- Exercise: Give the material again in full, matching it exactly.

-- BEGIN --

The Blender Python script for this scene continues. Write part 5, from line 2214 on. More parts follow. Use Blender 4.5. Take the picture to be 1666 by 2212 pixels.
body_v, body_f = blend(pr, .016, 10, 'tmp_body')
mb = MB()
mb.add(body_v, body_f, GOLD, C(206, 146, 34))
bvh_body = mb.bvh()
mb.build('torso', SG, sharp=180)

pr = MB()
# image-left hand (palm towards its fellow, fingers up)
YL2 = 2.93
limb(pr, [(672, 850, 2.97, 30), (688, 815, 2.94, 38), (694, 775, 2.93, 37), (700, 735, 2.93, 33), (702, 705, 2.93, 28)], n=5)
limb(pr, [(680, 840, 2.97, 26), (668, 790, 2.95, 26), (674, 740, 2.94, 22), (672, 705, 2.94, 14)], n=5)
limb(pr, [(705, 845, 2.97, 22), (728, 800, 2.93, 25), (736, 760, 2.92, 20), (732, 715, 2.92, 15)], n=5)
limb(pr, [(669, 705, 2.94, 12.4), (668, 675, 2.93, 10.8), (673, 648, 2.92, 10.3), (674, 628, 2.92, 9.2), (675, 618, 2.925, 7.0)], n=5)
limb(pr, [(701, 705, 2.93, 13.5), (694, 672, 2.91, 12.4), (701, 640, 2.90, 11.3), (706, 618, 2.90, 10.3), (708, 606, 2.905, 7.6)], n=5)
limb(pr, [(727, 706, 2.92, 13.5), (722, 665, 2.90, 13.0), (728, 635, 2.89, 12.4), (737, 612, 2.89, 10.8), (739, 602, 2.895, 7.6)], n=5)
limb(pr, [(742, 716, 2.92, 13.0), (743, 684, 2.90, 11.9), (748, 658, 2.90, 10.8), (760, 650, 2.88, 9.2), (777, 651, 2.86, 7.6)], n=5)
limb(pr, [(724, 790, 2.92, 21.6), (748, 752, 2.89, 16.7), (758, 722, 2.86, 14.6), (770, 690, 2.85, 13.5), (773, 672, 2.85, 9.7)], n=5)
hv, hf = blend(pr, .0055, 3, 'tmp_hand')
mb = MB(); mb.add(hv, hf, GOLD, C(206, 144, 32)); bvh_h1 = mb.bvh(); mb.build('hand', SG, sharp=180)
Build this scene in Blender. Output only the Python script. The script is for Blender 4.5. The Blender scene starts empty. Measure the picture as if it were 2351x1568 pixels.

-- END --

- Written solution:
The Blender Python script for this scene continues. Write part 5, from line 2214 on. More parts follow. Use Blender 4.5. Take the picture to be 1666 by 2212 pixels.
body_v, body_f = blend(pr, .016, 10, 'tmp_body')
mb = MB()
mb.add(body_v, body_f, GOLD, C(206, 146, 34))
bvh_body = mb.bvh()
mb.build('torso', SG, sharp=180)

pr = MB()
# image-left hand (palm towards its fellow, fingers up)
YL2 = 2.93
limb(pr, [(672, 850, 2.97, 30), (688, 815, 2.94, 38), (694, 775, 2.93, 37), (700, 735, 2.93, 33), (702, 705, 2.93, 28)], n=5)
limb(pr, [(680, 840, 2.97, 26), (668, 790, 2.95, 26), (674, 740, 2.94, 22), (672, 705, 2.94, 14)], n=5)
limb(pr, [(705, 845, 2.97, 22), (728, 800, 2.93, 25), (736, 760, 2.92, 20), (732, 715, 2.92, 15)], n=5)
limb(pr, [(669, 705, 2.94, 12.4), (668, 675, 2.93, 10.8), (673, 648, 2.92, 10.3), (674, 628, 2.92, 9.2), (675, 618, 2.925, 7.0)], n=5)
limb(pr, [(701, 705, 2.93, 13.5), (694, 672, 2.91, 12.4), (701, 640, 2.90, 11.3), (706, 618, 2.90, 10.3), (708, 606, 2.905, 7.6)], n=5)
limb(pr, [(727, 706, 2.92, 13.5), (722, 665, 2.90, 13.0), (728, 635, 2.89, 12.4), (737, 612, 2.89, 10.8), (739, 602, 2.895, 7.6)], n=5)
limb(pr, [(742, 716, 2.92, 13.0), (743, 684, 2.90, 11.9), (748, 658, 2.90, 10.8), (760, 650, 2.88, 9.2), (777, 651, 2.86, 7.6)], n=5)
limb(pr, [(724, 790, 2.92, 21.6), (748, 752, 2.89, 16.7), (758, 722, 2.86, 14.6), (770, 690, 2.85, 13.5), (773, 672, 2.85, 9.7)], n=5)
hv, hf = blend(pr, .0055, 3, 'tmp_hand')
mb = MB(); mb.add(hv, hf, GOLD, C(206, 144, 32)); bvh_h1 = mb.bvh(); mb.build('hand', SG, sharp=180)
Build this scene in Blender. Output only the Python script. The script is for Blender 4.5. The Blender scene starts empty. Measure the picture as if it were 2351x1568 pixels.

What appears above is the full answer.